Il peut arriver en effet qu'une structure industrielle face obstacle au développement, y compris artistique, d'un marché. Comme je l'ai expliqué dans un autre billet, la fin du ''studio system'' aux États-Unis (qu'on pourrait comparer à un effondrement de l'oligopole de l'édition en France) a eu pour conséquence une explosion de créativité du cinéma américain. Force est de constater aujourd'hui que de grands éditeurs ne font pas montre d'une volonté manifeste de s'adapter au numérique, préférant essayer d'adapter le numérique à leurs pratiques, à coups de DRM et de prix unique. Dans ce cadre, est-il raisonnable de penser dans le seul cadre d'une transition, quand les acteurs majeurs ne veulent pas de transition ?
Il en va de même pour les autres professionnels de la chaîne. Du point de vue de l'économiste, ce qui est important est qu'une entreprise assure la mise à disposition des titres, qu'une personne permette d'avoir accès à de l'information fiable, argumentée et personnalisée sur l'offre de livres. L'un s'appellera diffuseur, l'autre libraire, qu'ils aient été auparavant diffuseur ou libraire de livres physique n'est que secondaire du point de vue du fonctionnement d'ensemble du marché.
Si, pour des raisons de contrainte économique (trop faible capacité d'investissement) ou sociologique (difficulté à faire face à une dépréciation du capital social allant avec les activités de libraire ou d'éditeur - dépréciation familière par ailleurs aux enseignants dans leur ensemble) les acteurs actuels ne parviennent pas à occuper dans le monde du numérique la place qui est aujourd'hui la leur dans le monde physique, d'autres sont d'ores et déjà sur les rangs pour prendre leur place et occuper les mêmes fonctions.

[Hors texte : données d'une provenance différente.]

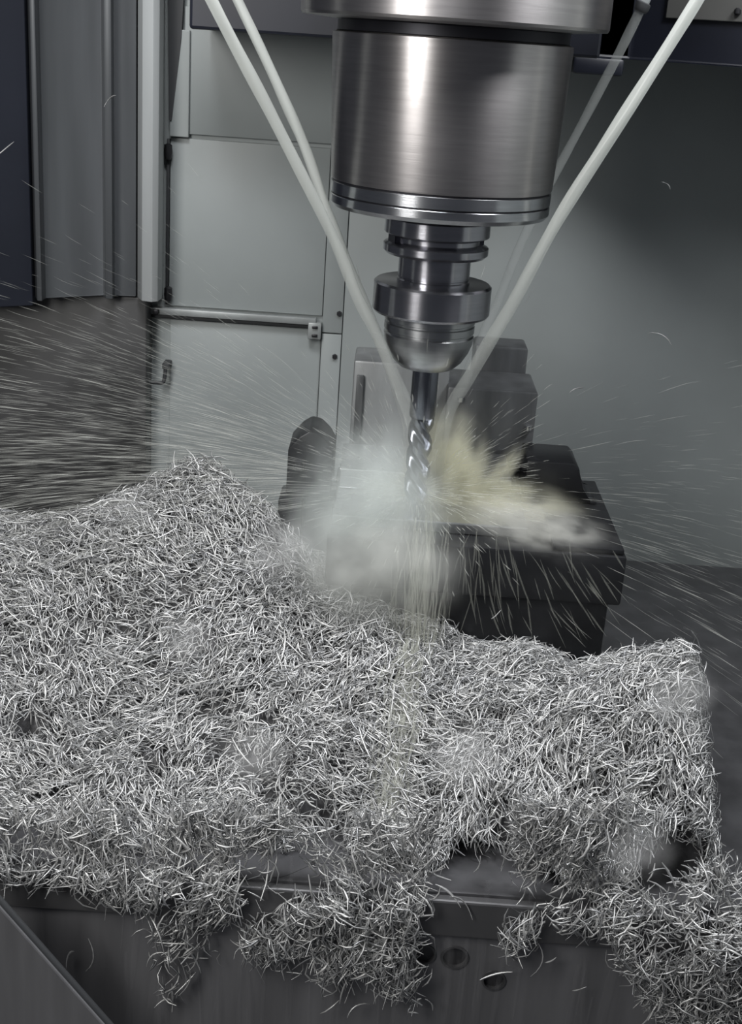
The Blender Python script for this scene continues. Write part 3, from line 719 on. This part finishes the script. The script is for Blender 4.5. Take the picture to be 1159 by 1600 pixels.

Comme nous l'avons dit dans l'opuscule, il existe déjà des marchés qui rémunèrent les producteurs d'information sur un bien trouvable ailleurs. Les agences de voyage en sont un exemple : marché avec de fortes asymétries d'information, où le client paye un service de tri et d'intermédiation. Opodo ou Expedia semblent montrer que le modèle est viable dans le domaine de la vente en ligne.
On rejoint là un problème général de la demande de régulation face à un changement technologique. Par construction, ces demandent émanent de ceux qui ont du mal à faire face à ce changement, tandis que ceux qui comptent sur lui pour se lancer ou arriveront dans l'avenir ne sont pas représentés et n'ont pas voix au chapitre. On l'a bien du dans le débat sur le prix unique du livre numérique, où les éditeurs numériques et les bibliothèques ont été mis purement et simplement de côté. Face aux voix des acteurs existants, il faut donc aussi entendre celles des acteurs à venir.
— Mathieu P.lundi, février 21 2011
23:53
@Mathieu P. : Merci pour ces éléments de réponse à sophie (je partage votre opinion).